>> START Collected material

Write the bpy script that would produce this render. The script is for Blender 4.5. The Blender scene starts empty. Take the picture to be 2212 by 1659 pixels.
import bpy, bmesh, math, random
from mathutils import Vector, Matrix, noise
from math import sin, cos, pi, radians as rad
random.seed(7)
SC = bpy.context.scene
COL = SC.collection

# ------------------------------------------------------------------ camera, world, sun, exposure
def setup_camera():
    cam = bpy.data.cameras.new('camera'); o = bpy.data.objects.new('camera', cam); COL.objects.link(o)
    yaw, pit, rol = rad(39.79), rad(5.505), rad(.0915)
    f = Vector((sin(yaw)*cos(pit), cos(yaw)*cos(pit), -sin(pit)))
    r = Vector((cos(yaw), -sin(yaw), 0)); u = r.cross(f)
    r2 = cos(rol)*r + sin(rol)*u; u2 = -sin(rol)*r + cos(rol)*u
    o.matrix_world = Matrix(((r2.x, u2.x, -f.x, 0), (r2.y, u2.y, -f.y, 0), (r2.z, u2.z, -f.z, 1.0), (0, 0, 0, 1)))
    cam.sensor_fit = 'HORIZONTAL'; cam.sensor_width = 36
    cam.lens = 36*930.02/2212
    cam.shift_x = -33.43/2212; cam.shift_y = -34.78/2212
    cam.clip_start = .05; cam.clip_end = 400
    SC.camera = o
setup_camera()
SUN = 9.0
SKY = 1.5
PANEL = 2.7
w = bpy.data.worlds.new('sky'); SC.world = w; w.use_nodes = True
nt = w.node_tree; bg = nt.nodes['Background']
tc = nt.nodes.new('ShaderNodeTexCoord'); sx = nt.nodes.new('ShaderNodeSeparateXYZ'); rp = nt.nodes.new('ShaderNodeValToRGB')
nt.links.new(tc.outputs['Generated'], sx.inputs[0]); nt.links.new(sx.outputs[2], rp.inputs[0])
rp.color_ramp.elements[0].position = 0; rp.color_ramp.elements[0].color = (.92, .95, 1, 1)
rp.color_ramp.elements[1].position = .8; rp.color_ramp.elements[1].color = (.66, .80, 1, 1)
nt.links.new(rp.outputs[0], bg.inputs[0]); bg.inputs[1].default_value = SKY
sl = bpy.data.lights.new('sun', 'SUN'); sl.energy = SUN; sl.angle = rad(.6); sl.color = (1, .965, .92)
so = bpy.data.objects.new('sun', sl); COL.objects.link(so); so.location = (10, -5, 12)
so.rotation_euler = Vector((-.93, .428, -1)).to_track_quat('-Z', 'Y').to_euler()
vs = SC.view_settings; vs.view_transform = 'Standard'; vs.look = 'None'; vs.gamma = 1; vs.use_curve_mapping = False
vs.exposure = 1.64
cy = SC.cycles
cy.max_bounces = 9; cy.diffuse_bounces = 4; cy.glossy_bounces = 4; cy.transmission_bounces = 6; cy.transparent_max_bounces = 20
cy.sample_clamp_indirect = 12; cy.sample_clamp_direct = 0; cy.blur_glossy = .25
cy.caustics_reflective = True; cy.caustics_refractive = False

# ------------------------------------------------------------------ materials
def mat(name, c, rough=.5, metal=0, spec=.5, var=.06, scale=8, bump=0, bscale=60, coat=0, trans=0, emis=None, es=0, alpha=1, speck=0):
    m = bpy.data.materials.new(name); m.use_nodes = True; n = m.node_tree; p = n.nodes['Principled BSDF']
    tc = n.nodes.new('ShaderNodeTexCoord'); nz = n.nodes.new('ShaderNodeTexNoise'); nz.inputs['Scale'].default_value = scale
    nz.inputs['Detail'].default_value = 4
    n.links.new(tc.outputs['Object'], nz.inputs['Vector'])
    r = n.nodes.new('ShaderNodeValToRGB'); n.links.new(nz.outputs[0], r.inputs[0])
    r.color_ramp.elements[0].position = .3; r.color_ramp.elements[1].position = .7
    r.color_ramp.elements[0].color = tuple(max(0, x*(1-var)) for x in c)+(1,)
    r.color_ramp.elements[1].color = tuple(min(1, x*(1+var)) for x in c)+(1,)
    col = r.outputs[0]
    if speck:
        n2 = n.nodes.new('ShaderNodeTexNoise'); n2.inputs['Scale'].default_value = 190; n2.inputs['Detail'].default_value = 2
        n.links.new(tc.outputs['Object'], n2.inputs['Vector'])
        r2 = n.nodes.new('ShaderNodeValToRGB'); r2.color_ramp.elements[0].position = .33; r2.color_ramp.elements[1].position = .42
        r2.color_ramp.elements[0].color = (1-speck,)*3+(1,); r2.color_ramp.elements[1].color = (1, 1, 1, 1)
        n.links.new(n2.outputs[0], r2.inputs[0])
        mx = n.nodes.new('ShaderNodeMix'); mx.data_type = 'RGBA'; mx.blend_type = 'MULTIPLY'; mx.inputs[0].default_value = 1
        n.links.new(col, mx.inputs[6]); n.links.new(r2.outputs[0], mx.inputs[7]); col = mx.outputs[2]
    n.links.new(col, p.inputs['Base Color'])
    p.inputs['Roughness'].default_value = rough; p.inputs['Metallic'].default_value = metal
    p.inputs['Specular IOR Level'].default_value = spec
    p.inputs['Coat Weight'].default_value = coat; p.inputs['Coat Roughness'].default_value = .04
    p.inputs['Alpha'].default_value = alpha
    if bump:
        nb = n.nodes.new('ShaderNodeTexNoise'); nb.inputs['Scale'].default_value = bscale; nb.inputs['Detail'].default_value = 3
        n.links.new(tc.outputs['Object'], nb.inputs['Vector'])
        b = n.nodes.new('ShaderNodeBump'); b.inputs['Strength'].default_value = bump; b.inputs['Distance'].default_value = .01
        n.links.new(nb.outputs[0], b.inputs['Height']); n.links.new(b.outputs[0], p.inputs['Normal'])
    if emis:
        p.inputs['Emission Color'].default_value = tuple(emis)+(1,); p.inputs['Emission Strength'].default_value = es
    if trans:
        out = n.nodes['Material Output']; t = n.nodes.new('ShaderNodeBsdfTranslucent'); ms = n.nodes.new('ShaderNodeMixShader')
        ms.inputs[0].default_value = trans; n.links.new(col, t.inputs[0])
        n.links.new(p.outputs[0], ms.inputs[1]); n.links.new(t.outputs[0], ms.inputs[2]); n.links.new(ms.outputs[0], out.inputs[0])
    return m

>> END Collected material

*Do this*
Each line of the material should be echoed exactly.

*Exercise response*
Write the bpy script that would produce this render. The script is for Blender 4.5. The Blender scene starts empty. Take the picture to be 2212 by 1659 pixels.
import bpy, bmesh, math, random
from mathutils import Vector, Matrix, noise
from math import sin, cos, pi, radians as rad
random.seed(7)
SC = bpy.context.scene
COL = SC.collection

# ------------------------------------------------------------------ camera, world, sun, exposure
def setup_camera():
    cam = bpy.data.cameras.new('camera'); o = bpy.data.objects.new('camera', cam); COL.objects.link(o)
    yaw, pit, rol = rad(39.79), rad(5.505), rad(.0915)
    f = Vector((sin(yaw)*cos(pit), cos(yaw)*cos(pit), -sin(pit)))
    r = Vector((cos(yaw), -sin(yaw), 0)); u = r.cross(f)
    r2 = cos(rol)*r + sin(rol)*u; u2 = -sin(rol)*r + cos(rol)*u
    o.matrix_world = Matrix(((r2.x, u2.x, -f.x, 0), (r2.y, u2.y, -f.y, 0), (r2.z, u2.z, -f.z, 1.0), (0, 0, 0, 1)))
    cam.sensor_fit = 'HORIZONTAL'; cam.sensor_width = 36
    cam.lens = 36*930.02/2212
    cam.shift_x = -33.43/2212; cam.shift_y = -34.78/2212
    cam.clip_start = .05; cam.clip_end = 400
    SC.camera = o
setup_camera()
SUN = 9.0
SKY = 1.5
PANEL = 2.7
w = bpy.data.worlds.new('sky'); SC.world = w; w.use_nodes = True
nt = w.node_tree; bg = nt.nodes['Background']
tc = nt.nodes.new('ShaderNodeTexCoord'); sx = nt.nodes.new('ShaderNodeSeparateXYZ'); rp = nt.nodes.new('ShaderNodeValToRGB')
nt.links.new(tc.outputs['Generated'], sx.inputs[0]); nt.links.new(sx.outputs[2], rp.inputs[0])
rp.color_ramp.elements[0].position = 0; rp.color_ramp.elements[0].color = (.92, .95, 1, 1)
rp.color_ramp.elements[1].position = .8; rp.color_ramp.elements[1].color = (.66, .80, 1, 1)
nt.links.new(rp.outputs[0], bg.inputs[0]); bg.inputs[1].default_value = SKY
sl = bpy.data.lights.new('sun', 'SUN'); sl.energy = SUN; sl.angle = rad(.6); sl.color = (1, .965, .92)
so = bpy.data.objects.new('sun', sl); COL.objects.link(so); so.location = (10, -5, 12)
so.rotation_euler = Vector((-.93, .428, -1)).to_track_quat('-Z', 'Y').to_euler()
vs = SC.view_settings; vs.view_transform = 'Standard'; vs.look = 'None'; vs.gamma = 1; vs.use_curve_mapping = False
vs.exposure = 1.64
cy = SC.cycles
cy.max_bounces = 9; cy.diffuse_bounces = 4; cy.glossy_bounces = 4; cy.transmission_bounces = 6; cy.transparent_max_bounces = 20
cy.sample_clamp_indirect = 12; cy.sample_clamp_direct = 0; cy.blur_glossy = .25
cy.caustics_reflective = True; cy.caustics_refractive = False

# ------------------------------------------------------------------ materials
def mat(name, c, rough=.5, metal=0, spec=.5, var=.06, scale=8, bump=0, bscale=60, coat=0, trans=0, emis=None, es=0, alpha=1, speck=0):
    m = bpy.data.materials.new(name); m.use_nodes = True; n = m.node_tree; p = n.nodes['Principled BSDF']
    tc = n.nodes.new('ShaderNodeTexCoord'); nz = n.nodes.new('ShaderNodeTexNoise'); nz.inputs['Scale'].default_value = scale
    nz.inputs['Detail'].default_value = 4
    n.links.new(tc.outputs['Object'], nz.inputs['Vector'])
    r = n.nodes.new('ShaderNodeValToRGB'); n.links.new(nz.outputs[0], r.inputs[0])
    r.color_ramp.elements[0].position = .3; r.color_ramp.elements[1].position = .7
    r.color_ramp.elements[0].color = tuple(max(0, x*(1-var)) for x in c)+(1,)
    r.color_ramp.elements[1].color = tuple(min(1, x*(1+var)) for x in c)+(1,)
    col = r.outputs[0]
    if speck:
        n2 = n.nodes.new('ShaderNodeTexNoise'); n2.inputs['Scale'].default_value = 190; n2.inputs['Detail'].default_value = 2
        n.links.new(tc.outputs['Object'], n2.inputs['Vector'])
        r2 = n.nodes.new('ShaderNodeValToRGB'); r2.color_ramp.elements[0].position = .33; r2.color_ramp.elements[1].position = .42
        r2.color_ramp.elements[0].color = (1-speck,)*3+(1,); r2.color_ramp.elements[1].color = (1, 1, 1, 1)
        n.links.new(n2.outputs[0], r2.inputs[0])
        mx = n.nodes.new('ShaderNodeMix'); mx.data_type = 'RGBA'; mx.blend_type = 'MULTIPLY'; mx.inputs[0].default_value = 1
        n.links.new(col, mx.inputs[6]); n.links.new(r2.outputs[0], mx.inputs[7]); col = mx.outputs[2]
    n.links.new(col, p.inputs['Base Color'])
    p.inputs['Roughness'].default_value = rough; p.inputs['Metallic'].default_value = metal
    p.inputs['Specular IOR Level'].default_value = spec
    p.inputs['Coat Weight'].default_value = coat; p.inputs['Coat Roughness'].default_value = .04
    p.inputs['Alpha'].default_value = alpha
    if bump:
        nb = n.nodes.new('ShaderNodeTexNoise'); nb.inputs['Scale'].default_value = bscale; nb.inputs['Detail'].default_value = 3
        n.links.new(tc.outputs['Object'], nb.inputs['Vector'])
        b = n.nodes.new('ShaderNodeBump'); b.inputs['Strength'].default_value = bump; b.inputs['Distance'].default_value = .01
        n.links.new(nb.outputs[0], b.inputs['Height']); n.links.new(b.outputs[0], p.inputs['Normal'])
    if emis:
        p.inputs['Emission Color'].default_value = tuple(emis)+(1,); p.inputs['Emission Strength'].default_value = es
    if trans:
        out = n.nodes['Material Output']; t = n.nodes.new('ShaderNodeBsdfTranslucent'); ms = n.nodes.new('ShaderNodeMixShader')
        ms.inputs[0].default_value = trans; n.links.new(col, t.inputs[0])
        n.links.new(p.outputs[0], ms.inputs[1]); n.links.new(t.outputs[0], ms.inputs[2]); n.links.new(ms.outputs[0], out.inputs[0])
    return m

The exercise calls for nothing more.